Cependant plus d’un théologien a refusé de reconnaître ces distinctions, et même toute distinction, entre les deux formules ; ainsi Baxter, dans son intéressante réponse aux questions du missionnaire indien Elliott, sur notre sujet, rejette toutes ces distinctions comme n’étant que des opinions sans fondement, quoique lui-même, en général, abonde en divisions et en sous-divisions (Life by Silvester, vol. ii, p. 296). Mais c’est à peine si tous ces théologiens sont fondés dans leur refus de voir aucune différence entre nos vocables. Les Alexandrins, je pense, étaient bien près de la vérité, s’ils ne la saisirent pas tout à fait. Il y a telles parties remarquables dans l’Ecriture, à l’égard desquelles les paroles de Jérôme, appliquées originairement à l’Apocalypse, « quot verba tot sacramenta », sont à peine exagérées.
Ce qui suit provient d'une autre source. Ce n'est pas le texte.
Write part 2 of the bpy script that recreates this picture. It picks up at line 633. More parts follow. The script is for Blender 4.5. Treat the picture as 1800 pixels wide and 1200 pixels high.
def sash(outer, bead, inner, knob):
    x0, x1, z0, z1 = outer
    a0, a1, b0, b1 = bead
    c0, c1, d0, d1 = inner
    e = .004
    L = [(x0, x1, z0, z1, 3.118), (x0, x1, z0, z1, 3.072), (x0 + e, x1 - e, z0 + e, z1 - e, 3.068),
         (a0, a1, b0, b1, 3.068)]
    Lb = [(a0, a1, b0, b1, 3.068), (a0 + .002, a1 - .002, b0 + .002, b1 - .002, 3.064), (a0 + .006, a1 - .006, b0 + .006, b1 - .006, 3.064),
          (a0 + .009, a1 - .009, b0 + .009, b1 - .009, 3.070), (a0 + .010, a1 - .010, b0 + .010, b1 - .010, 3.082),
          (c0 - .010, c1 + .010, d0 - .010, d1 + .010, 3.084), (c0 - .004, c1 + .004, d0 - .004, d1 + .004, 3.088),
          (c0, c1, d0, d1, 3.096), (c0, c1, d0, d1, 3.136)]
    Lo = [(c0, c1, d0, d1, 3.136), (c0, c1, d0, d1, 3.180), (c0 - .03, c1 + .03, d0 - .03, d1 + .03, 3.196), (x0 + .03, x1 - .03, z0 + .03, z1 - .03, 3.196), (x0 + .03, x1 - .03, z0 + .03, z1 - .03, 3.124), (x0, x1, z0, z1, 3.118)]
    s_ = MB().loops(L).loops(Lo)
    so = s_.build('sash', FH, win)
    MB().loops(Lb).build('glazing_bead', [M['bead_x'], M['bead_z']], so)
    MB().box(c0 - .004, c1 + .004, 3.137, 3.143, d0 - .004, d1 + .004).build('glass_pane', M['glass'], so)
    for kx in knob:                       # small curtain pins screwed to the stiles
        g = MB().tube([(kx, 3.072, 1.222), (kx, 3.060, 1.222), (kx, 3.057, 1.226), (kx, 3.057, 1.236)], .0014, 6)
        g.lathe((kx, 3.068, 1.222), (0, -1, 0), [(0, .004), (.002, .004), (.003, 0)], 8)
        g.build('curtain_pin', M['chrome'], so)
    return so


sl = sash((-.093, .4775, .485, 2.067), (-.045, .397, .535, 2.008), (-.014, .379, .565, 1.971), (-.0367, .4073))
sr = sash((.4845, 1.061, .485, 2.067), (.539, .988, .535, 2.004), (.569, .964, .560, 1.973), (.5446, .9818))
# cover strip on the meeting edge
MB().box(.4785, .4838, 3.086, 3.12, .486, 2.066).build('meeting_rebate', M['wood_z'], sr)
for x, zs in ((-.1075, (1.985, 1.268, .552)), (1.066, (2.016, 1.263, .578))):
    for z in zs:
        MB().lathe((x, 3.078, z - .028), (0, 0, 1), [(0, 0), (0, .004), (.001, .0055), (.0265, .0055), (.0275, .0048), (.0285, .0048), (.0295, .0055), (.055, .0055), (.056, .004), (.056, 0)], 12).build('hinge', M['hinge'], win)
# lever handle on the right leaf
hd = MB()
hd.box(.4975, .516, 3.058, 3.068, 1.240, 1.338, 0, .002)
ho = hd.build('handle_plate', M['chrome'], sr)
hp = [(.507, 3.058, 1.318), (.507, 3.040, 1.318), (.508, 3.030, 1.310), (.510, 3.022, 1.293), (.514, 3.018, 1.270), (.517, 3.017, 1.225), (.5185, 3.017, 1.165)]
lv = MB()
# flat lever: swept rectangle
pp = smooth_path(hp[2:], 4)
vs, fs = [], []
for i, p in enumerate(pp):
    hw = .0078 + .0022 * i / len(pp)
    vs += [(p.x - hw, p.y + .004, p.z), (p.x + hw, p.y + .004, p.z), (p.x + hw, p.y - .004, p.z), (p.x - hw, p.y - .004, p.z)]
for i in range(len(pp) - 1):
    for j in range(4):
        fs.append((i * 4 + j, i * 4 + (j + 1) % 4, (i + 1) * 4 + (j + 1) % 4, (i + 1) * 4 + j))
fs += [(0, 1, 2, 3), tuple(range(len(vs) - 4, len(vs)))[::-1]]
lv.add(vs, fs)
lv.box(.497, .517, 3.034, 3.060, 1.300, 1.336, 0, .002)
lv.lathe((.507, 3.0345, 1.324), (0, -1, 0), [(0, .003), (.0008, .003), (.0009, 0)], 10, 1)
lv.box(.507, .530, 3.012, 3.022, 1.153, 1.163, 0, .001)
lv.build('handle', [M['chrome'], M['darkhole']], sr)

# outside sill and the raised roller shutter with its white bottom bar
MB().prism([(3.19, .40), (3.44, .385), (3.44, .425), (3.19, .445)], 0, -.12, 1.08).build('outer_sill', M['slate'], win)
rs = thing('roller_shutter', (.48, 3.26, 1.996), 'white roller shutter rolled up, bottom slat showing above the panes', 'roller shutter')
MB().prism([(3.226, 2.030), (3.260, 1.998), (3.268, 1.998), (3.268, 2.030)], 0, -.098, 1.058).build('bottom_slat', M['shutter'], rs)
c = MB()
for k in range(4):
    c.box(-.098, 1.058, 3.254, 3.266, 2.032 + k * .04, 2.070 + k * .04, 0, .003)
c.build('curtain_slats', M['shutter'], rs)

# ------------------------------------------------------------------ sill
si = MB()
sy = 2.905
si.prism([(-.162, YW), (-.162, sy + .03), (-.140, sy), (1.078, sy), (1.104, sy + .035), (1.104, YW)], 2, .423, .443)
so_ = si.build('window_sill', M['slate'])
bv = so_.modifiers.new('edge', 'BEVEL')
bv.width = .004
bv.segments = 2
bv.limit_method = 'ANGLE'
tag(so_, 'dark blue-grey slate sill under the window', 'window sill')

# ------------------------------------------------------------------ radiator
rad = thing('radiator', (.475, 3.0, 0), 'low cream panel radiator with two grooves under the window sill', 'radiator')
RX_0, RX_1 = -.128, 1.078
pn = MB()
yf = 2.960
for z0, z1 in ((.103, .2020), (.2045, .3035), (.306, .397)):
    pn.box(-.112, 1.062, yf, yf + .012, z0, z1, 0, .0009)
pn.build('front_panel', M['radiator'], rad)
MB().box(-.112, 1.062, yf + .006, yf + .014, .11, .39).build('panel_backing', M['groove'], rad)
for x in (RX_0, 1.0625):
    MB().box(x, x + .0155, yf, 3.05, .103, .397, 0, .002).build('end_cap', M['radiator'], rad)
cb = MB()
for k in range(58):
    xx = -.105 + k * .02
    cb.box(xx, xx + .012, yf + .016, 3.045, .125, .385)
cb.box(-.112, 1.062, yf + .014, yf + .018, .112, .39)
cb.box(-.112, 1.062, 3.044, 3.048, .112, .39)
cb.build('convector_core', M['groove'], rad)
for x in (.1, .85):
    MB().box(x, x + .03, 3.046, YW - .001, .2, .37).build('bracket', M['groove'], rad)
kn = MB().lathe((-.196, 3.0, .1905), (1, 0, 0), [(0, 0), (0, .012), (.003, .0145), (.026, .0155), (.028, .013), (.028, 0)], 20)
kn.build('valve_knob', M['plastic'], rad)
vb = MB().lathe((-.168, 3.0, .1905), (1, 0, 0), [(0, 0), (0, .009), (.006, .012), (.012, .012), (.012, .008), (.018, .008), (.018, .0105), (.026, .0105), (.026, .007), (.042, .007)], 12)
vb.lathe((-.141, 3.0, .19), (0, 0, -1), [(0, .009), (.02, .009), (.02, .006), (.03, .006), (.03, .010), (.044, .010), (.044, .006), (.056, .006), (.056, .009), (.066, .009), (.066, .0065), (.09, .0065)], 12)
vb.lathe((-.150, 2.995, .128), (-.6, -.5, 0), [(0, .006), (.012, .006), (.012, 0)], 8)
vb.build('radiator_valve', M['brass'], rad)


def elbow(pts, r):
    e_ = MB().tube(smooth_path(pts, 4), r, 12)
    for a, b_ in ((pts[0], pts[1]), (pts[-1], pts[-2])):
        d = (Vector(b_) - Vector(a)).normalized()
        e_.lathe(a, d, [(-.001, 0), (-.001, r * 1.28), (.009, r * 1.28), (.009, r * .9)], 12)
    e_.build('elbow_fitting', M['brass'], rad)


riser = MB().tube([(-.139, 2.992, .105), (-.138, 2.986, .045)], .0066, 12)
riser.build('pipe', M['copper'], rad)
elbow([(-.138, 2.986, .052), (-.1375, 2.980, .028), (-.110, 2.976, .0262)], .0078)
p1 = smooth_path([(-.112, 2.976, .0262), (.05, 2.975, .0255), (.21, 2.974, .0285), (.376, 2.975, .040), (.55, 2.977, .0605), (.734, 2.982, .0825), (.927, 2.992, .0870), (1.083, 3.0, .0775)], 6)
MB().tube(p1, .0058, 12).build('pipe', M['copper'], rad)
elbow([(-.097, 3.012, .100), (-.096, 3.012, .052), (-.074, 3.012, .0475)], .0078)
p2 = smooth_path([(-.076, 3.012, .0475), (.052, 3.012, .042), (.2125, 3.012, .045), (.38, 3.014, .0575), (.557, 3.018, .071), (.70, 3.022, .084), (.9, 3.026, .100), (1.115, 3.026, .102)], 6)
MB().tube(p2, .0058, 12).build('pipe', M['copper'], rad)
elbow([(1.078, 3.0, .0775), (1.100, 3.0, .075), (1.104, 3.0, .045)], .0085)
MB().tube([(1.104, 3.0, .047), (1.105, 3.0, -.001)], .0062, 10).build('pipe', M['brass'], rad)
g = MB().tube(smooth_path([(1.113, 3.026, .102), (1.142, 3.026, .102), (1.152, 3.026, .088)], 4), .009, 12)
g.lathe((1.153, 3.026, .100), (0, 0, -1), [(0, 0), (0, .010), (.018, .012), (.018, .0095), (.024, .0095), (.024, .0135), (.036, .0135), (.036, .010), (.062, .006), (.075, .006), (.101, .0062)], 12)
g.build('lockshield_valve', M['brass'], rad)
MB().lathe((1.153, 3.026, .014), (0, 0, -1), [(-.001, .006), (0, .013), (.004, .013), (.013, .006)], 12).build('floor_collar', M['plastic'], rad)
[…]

Telle est l’histoire de la création de l’homme et de sa chute, rapportées dans les trois premiers chapitres de la Genèse. Nous devons nous attendre à trouver, dans un tel sujet, des mystères, des déclarations prophétiques de vérités dont le développement pourra réclamer des siècles : aussi, sans essayer de tirer une ligne très précise entre εἰκών et ὁμοίωσις, ou entre leurs correspondants hébreux, disons cependant hardiment que toute l’histoire de l’homme, non seulement dans sa création, mais encore dans sa restauration par le Fils, embrasse d’une manière significative cette double expression : double par cette raison, que l’Esprit divin ne s’est point arrêté à la contemplation de sa première création, mais qu’il a considéré l’homme comme « renouvelé dans la connaissance d’après l’image de Celui qui l’a créé » (Colossiens 3.10). Cet Esprit savait que ce n’est qu’autant que l’homme participerait à ce double bienfait qu’il atteindrait le vrai but pour lequel il a été crééd.
d – Εἰκών est l’image adéquate à l’objet ; telle notre image dans un miroir ou telle l’empreinte d’un cachet. Le Verbe est dans ce sens l’image unique de Dieu, ne différant absolument en rien de Lui, si ce n’est qu’il est non l’original mais la copie, et qu’il est par conséquent subordonné au Père. Adam a été créé dans l’image de Dieu, ce qui indique qu’il n’est pas son image, et cette distinction est accentuée par les mots qui suivent : d’après la ressemblance de Dieu. Il n’y a pas égalité, parité, mais simple similitude : toutefois le premier Adam créé à l’image de Dieu, typifie et prophétise le dernier Adam qui est l’Image éternelle, incarnée. F. de R.